**REQUIREMENT**
Collect all lines containing the word "picture" from the data.

[START]

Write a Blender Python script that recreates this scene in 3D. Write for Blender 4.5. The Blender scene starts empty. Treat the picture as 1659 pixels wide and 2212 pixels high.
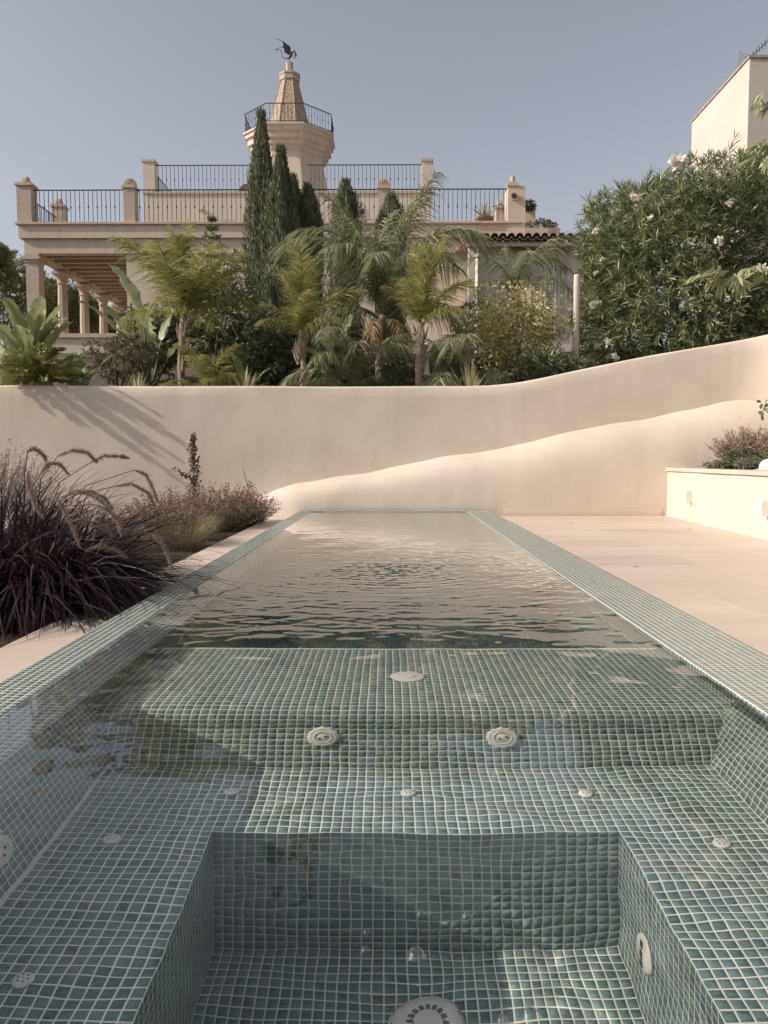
import bpy, math, random
import numpy as np
from mathutils import Vector, Matrix

random.seed(7)
RNG = np.random.default_rng(11)
SC = bpy.context.scene
COL = SC.collection

# ------------------------------------------------------------------ camera
EYE = Vector((0.0, 0.0, 0.68))
PITCH, YAW = math.radians(3.81), math.radians(0.45)
cam_data = bpy.data.cameras.new("camera")
cam_data.sensor_width = 36.0
cam_data.lens = 36.0 * 1710.0 / 2212.0
cam_data.clip_start, cam_data.clip_end = 0.03, 6000.0
cam = bpy.data.objects.new("camera", cam_data)
cam.location = EYE
cam.rotation_euler = (math.radians(90) - PITCH, 0.0, YAW)
COL.objects.link(cam)
SC.camera = cam

# ------------------------------------------------------------------ sky and sun
SUN_DIR = Vector((0.86, 0.175, -0.54)).normalized()      # the way the light travels
SUN_EL = math.asin(-SUN_DIR.z)
SUN_AZ = math.atan2(-SUN_DIR.x, -SUN_DIR.y)             # clockwise from +Y
world = bpy.data.worlds.new("World")
SC.world = world
world.use_nodes = True
wn = world.node_tree.nodes
wl = world.node_tree.links
sky = wn.new("ShaderNodeTexSky")
sky.sky_type = 'NISHITA'
sky.sun_disc = False
sky.sun_elevation = SUN_EL
sky.sun_rotation = SUN_AZ
sky.air_density, sky.dust_density, sky.ozone_density = 1.0, 2.2, 1.6
hs = wn.new("ShaderNodeHueSaturation")
hs.inputs["Saturation"].default_value = 0.37
wl.new(sky.outputs[0], hs.inputs["Color"])
tn = wn.new("ShaderNodeMix"); tn.data_type = 'RGBA'; tn.blend_type = 'MULTIPLY'
tn.inputs[0].default_value = 1.0; tn.inputs[7].default_value = (1.015, 0.99, 1.005, 1.0)
wl.new(hs.outputs[0], tn.inputs[6])
wl.new(tn.outputs[2], wn["Background"].inputs[0])
wn["Background"].inputs[1].default_value = 0.105

sun_data = bpy.data.lights.new("sun", 'SUN')
sun_data.energy = 3.4
sun_data.angle = math.radians(0.5)
sun_data.color = (1.0, 0.90, 0.79)
sun_data.cycles.is_caustics_light = True
sun = bpy.data.objects.new("sun", sun_data)
sun.rotation_euler = SUN_DIR.to_track_quat('-Z', 'Y').to_euler()
sun.location = (-20, -5, 25)
COL.objects.link(sun)

SC.view_settings.view_transform = 'Standard'
SC.view_settings.look = 'None'
SC.view_settings.gamma = 1.0
SC.view_settings.use_curve_mapping = False
SC.view_settings.exposure = 0.44
SC.render.engine = 'CYCLES'
SC.cycles.use_denoising = True
SC.cycles.max_bounces = 7
SC.cycles.diffuse_bounces = 3
SC.cycles.glossy_bounces = 4
SC.cycles.transmission_bounces = 6
SC.cycles.transparent_max_bounces = 16
SC.cycles.sample_clamp_indirect = 6.0
SC.cycles.caustics_refractive = True
SC.cycles.caustics_reflective = False
SC.cycles.use_adaptive_sampling = True
SC.cycles.adaptive_threshold = 0.03
SC.cycles.adaptive_min_samples = 16
SC.cycles.blur_glossy = 0.5

# ------------------------------------------------------------------ helpers
R_CAM = cam.rotation_euler.to_matrix()

def W(px, py, Y):
    """point at distance Y along the pool axis seen at (px, py) of the 1659x2212 survey picture"""
    d = R_CAM @ Vector((px - 829.5, -(py - 1106.0), -1710.0))
    return EYE + d * (Y / d.y)

def WX(px, Y): return W(px, 992, Y).x
def WZ(py, Y): return W(843, py, Y).z

def nmesh(name, verts, faces, mats=None, smooth=False):
    me = bpy.data.meshes.new(name)
    me.from_pydata([tuple(v) for v in verts], [], [tuple(f) for f in faces])
    for m in (mats if isinstance(mats, (list, tuple)) else [mats]):
        if m is not None: me.materials.append(m)
    if smooth:
        me.polygons.foreach_set("use_smooth", [True] * len(me.polygons))
    me.update()
    return me

def qmesh(name, verts, quads, mat, smooth=False, mat_index=None):
    """fast mesh from arrays of vertices and quads"""
    verts = np.ascontiguousarray(verts, dtype=np.float32).reshape(-1, 3)
    quads = np.ascontiguousarray(quads, dtype=np.int32).reshape(-1, 4)
    me = bpy.data.meshes.new(name)
    me.vertices.add(len(verts)); me.vertices.foreach_set("co", verts.ravel())
    me.loops.add(quads.size); me.loops.foreach_set("vertex_index", quads.ravel())
    me.polygons.add(len(quads))
    me.polygons.foreach_set("loop_start", np.arange(0, quads.size, 4, dtype=np.int32))
    me.polygons.foreach_set("loop_total", np.full(len(quads), 4, dtype=np.int32))
    if smooth: me.polygons.foreach_set("use_smooth", np.ones(len(quads), dtype=bool))
    for m in (mat if isinstance(mat, (list, tuple)) else [mat]): me.materials.append(m)
    if mat_index is not None: me.polygons.foreach_set("material_index", np.asarray(mat_index, dtype=np.int32))
    me.update(calc_edges=True)
    return me

RECEIVE = False
def link(o):
    COL.objects.link(o)
    if RECEIVE: o.cycles.is_caustics_receiver = True
    return o

def tag(o, label=None, cat=None, group=None, kind=None):
    if label: o["label"] = label
    if cat: o["category"] = cat
    if group: o["group"] = group
    if kind: o["kind"] = kind
    return o

def thing(name, label, cat, loc=(0, 0, 0), group=None, kind=None):
    o = bpy.data.objects.new(name, None)
    o.empty_display_size = 0.1
    o.location = loc
    link(o)
    return tag(o, label, cat, group, kind)

def root_of(o):
    v = Vector((0, 0, 0))
    while o is not None:
        v = v + Vector(o.location) if o.type == 'EMPTY' else v
        o = o.parent
    return v

def part(name, me, parent, label=None, kind=None, mw=None):
    """a part given in world coordinates (mesh in world space, or mesh + world matrix)"""
    o = bpy.data.objects.new(name, me)
    o.parent = parent
    m = Matrix.Translation(-root_of(parent)) if parent.type == 'EMPTY' else Matrix.Identity(4)
    o.matrix_parent_inverse = m
    if mw is not None:
        o.matrix_basis = mw
    link(o)
    return tag(o, label, None, None, kind)

def solo(name, me, label, cat, group=None, kind=None, mw=None):
    o = bpy.data.objects.new(name, me)
    if mw is not None: o.matrix_basis = mw
    link(o)
    return tag(o, label, cat, group, kind)

class MB:
    """collects simple solids into one mesh"""
    def __init__(s): s.v, s.f, s.sm = [], [], False
    def add(s, vs, fs):
        n = len(s.v); s.v += [Vector(v) for v in vs]; s.f += [tuple(i + n for i in f) for f in fs]; return s
    def box(s, a, b, ch=0.0):
        x0, y0, z0 = (min(a[i], b[i]) for i in range(3)); x1, y1, z1 = (max(a[i], b[i]) for i in range(3))
        if ch <= 0:
            return s.add([(x0,y0,z0),(x1,y0,z0),(x1,y1,z0),(x0,y1,z0),(x0,y0,z1),(x1,y0,z1),(x1,y1,z1),(x0,y1,z1)],
                         [(0,3,2,1),(4,5,6,7),(0,1,5,4),(1,2,6,5),(2,3,7,6),(3,0,4,7)])
        c = min(ch, (x1-x0)/2.1, (z1-z0)/2.1, (y1-y0)/2.1)
        v = [(x0,y0,z0),(x1,y0,z0),(x1,y1,z0),(x0,y1,z0),(x0,y0,z1-c),(x1,y0,z1-c),(x1,y1,z1-c),(x0,y1,z1-c),
             (x0+c,y0+c,z1),(x1-c,y0+c,z1),(x1-c,y1-c,z1),(x0+c,y1-c,z1)]
        return s.add(v, [(0,3,2,1),(8,9,10,11),(0,1,5,4),(1,2,6,5),(2,3,7,6),(3,0,4,7),(4,5,9,8),(5,6,10,9),(6,7,11,10),(7,4,8,11)])
    def lathe(s, prof, c=(0,0,0), n=16, rot=0.0, flute=0.0):
        """prof: list of (radius, z)"""
        vs, fs = [], []
        for (r, z) in prof:
            for k in range(n):
                a = rot + 2*math.pi*k/n
                rr = r * (1 - (flute if k % 2 else 0))
                vs.append((c[0]+rr*math.cos(a), c[1]+rr*math.sin(a), c[2]+z))
        for i in range(len(prof)-1):
            for k in range(n):
                k2 = (k+1) % n
                fs.append((i*n+k, i*n+k2, (i+1)*n+k2, (i+1)*n+k))
        fs.append(tuple(range(n-1, -1, -1))); fs.append(tuple((len(prof)-1)*n+k for k in range(n)))
        return s.add(vs, fs)
    def tube(s, pts, r, n=6, r1=None):
        pts = [Vector(p) for p in pts]; m = len(pts)
        vs, fs = [], []
        prev = None
        for i, p in enumerate(pts):
            t = (pts[min(i+1, m-1)] - pts[max(i-1, 0)]).normalized()
            ref = Vector((0,0,1)) if abs(t.z) < 0.9 else Vector((1,0,0))
            if prev is not None: ref = prev
            a = t.cross(ref)
            if a.length < 1e-6: a = t.cross(Vector((0,1,0)))
            a.normalize(); b = a.cross(t).normalized(); prev = b
            if isinstance(r, (list, tuple)): rr = r[i]
            else: rr = r if r1 is None else r + (r1-r)*i/(m-1)
            for k in range(n):
                q = 2*math.pi*k/n
                vs.append(p + (a*math.cos(q) + b*math.sin(q))*rr)
        for i in range(m-1):
            for k in range(n):
                k2 = (k+1) % n
                fs.append((i*n+k, i*n+k2, (i+1)*n+k2, (i+1)*n+k))
        fs.append(tuple(range(n-1, -1, -1))); fs.append(tuple((m-1)*n+k for k in range(n)))
        return s.add(vs, fs)
    def prism(s, poly, axis_a, axis_b, origin, depth):
        """poly of (a, b) in the plane origin + a*axis_a + b*axis_b, thickened by vector depth"""
        A, B, O, D = Vector(axis_a), Vector(axis_b), Vector(origin), Vector(depth)
        n = len(poly)
        vs = [O + A*p[0] + B*p[1] for p in poly] + [O + A*p[0] + B*p[1] + D for p in poly]
        fs = [tuple(range(n)), tuple(range(2*n-1, n-1, -1))] + [(i, i+n, (i+1) % n + n, (i+1) % n) for i in range(n)]
        return s.add(vs, fs)
    def mesh(s, name, mat, smooth=False):
        me = nmesh(name, s.v, s.f, mat, smooth)
        import bmesh
        bm = bmesh.new(); bm.from_mesh(me); bmesh.ops.recalc_face_normals(bm, faces=bm.faces); bm.to_mesh(me); bm.free()
        return me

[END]

**THE RESPONSE**
Write a Blender Python script that recreates this scene in 3D. Write for Blender 4.5. The Blender scene starts empty. Treat the picture as 1659 pixels wide and 2212 pixels high.
    """point at distance Y along the pool axis seen at (px, py) of the 1659x2212 survey picture"""